Pub Date: June 12th, 2018
ISBN: 978-0-374-21991-8
Publisher: Farrar, Straus and Giroux

An erudite and opinionated critic offers up a taster of tantalizing essays.

Former New Yorker editor and Knopf editor-in-chief Gottlieb (Avid Reader: A Life, 2016, etc.), now approaching 90, is still keeping his writing fingers busy in the book world. This collection of previously published essays, mostly book reviews from the New York Review of Books written over the past 10 years, is divided into six sections: Lives, Letters, Music, Dance, Movies, and Observing Dance (notices about dance performances published in the New York Observer). As a book publisher for 60 years and a Farrar, Straus and Giroux author, Gottlieb assesses Boris Kachka’s Hothouse, a history of the publisher.

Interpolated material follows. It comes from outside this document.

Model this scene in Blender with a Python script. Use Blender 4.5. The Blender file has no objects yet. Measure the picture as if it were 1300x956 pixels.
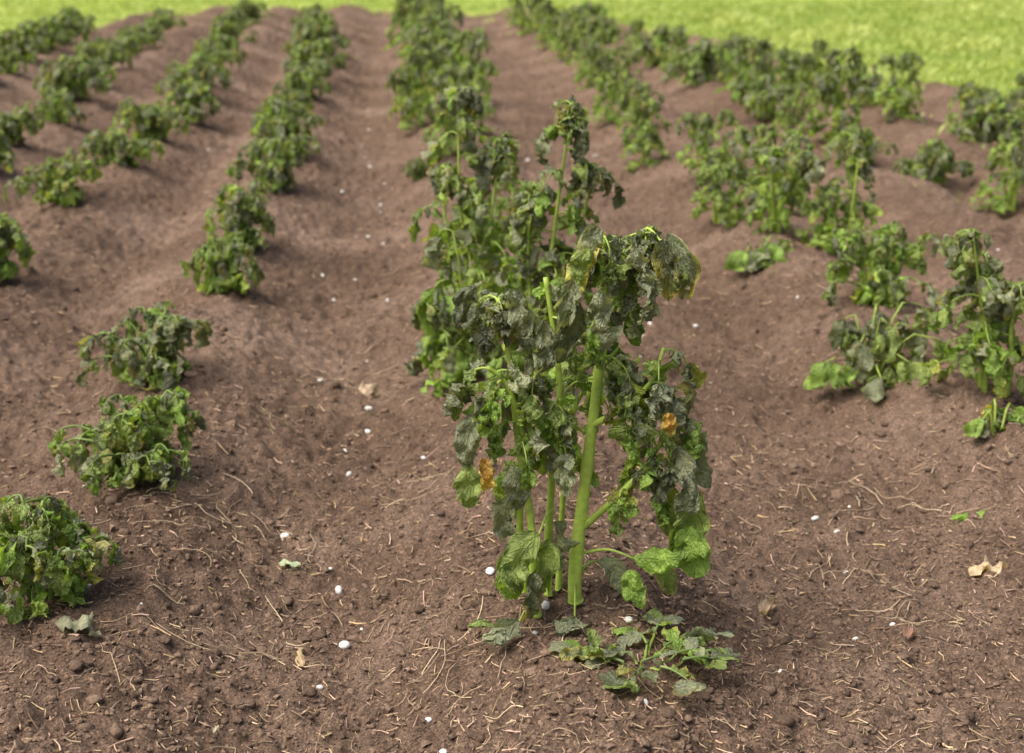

Although the book is a “vigorous and diverting trot…frequently slapdash and overwrought,” it’s a “valuable effort” about a press that has “maintained an amazingly consistent level of quality.” Having penned biographies of George Balanchine and Sarah Bernhardt, Gottlieb is quite adept writing about music and dance. An essay on Clive Davis, the “mogul of moguls of pop music,” easily rests beside the author’s discussions of the “maestro,” Arturo Toscanini, whom Gottlieb puts in the same category with Einstein and Picasso. Conductor Leonard Bernstein, whom Gottlieb worked with as an author, is simultaneously “legendary” and “over-the-top.” The author’s “In the Mood for Love” is a sprightly assessment of romance novels: “Its readership is vast, its satisfactions apparently limitless, its profitability incontestable. And where’s the harm?” He rescues Ivan Goncharov’s 1859 novel Oblomov, about a man who never gets out of bed, and waxes euphoric over Irishman Sebastian Barry’s “luminous” novels. Gottlieb takes on an eclectic mix of subjects: Wilkie Collins, Diana Cooper, John Wilkes Booth, Mary Astor, Ethel Merman, Dorothy Parker, Esther Williams, Lorenz Hart, Maya Plisetskaya, Frank Sinatra, the “awful” film Black Swan, Setsuko Hara, an “actress like no other,” and Thomas Wolfe, who “has gone over the cultural cliff.”

Perspicacious, penetrating, and instructive.